SLIMON Ted, that was the worst act I have ever seen in my life. You're not through to the next round.

TED Yeah, and I know why that is. It's because I'm gay, isn't it? Homophobes.

Well given that Gappy and I are voting for each other, does anyone want to c**tribute a vote?

For the record, I vote Michael, of course.

Come on, everyone, enter next week's comp, just to repay Mikey's efforts in running it, if nothing else.

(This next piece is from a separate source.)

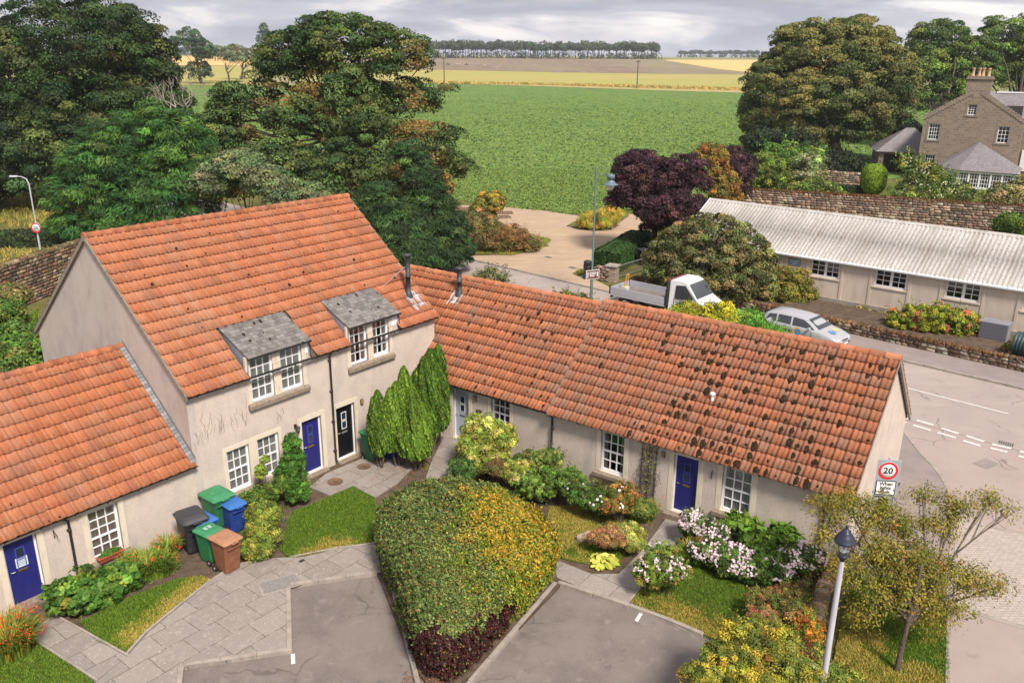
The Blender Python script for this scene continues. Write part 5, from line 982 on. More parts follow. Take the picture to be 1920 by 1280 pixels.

I did mean to get something in but the heat must have knocked me out. If the deadline were to be extended for abnormal conditions, I could get it in today. It wasn't very good though so I shouldn't bother. I vote for Michael too so at least there's a clear winner this time. Yes, rollup you wannabe sketch scribblers, I'm sure there's some on here who dream of being the next Cheese & Onion, so show your cheese.

Quote: gappy @ 20th July 2022, 9:27 AM

Come on everyone.

Sounds like my mother.

Quote: Alfred J Kipper @ 20th July 2022, 9:43 AM

show your cheese.

Took a selfie masturbating. Cheese!
Yeah, when this came back, we had another boom, but sadly it's slowing down again. I'll leave it open a bit longer next wank.
I really like this new character and how every time he f**ks up he blames homophobia. The idea came from a Skin interview, when she argued that Grace Jones is as important as The Beatles and The Stones, but no one says that cos they're 'racist and sexist'. No love, no one says it cos it's bollocks. There IS a lot of racism and sexism around, but it annoys me when people use that as the reason for anything negative. Like when Little Mix said, 'No one takes us seriously cos there's too much misogyny in the biz.' Nope, it's cos your music is total and utter f**king shit. This is the band who said they wanted to be the new Spice Girls - that's it, set your sights high. 'One day I wanna sing like Posh!!!!!!!!' Pop back when you've made the next Dark Side Of The Moon.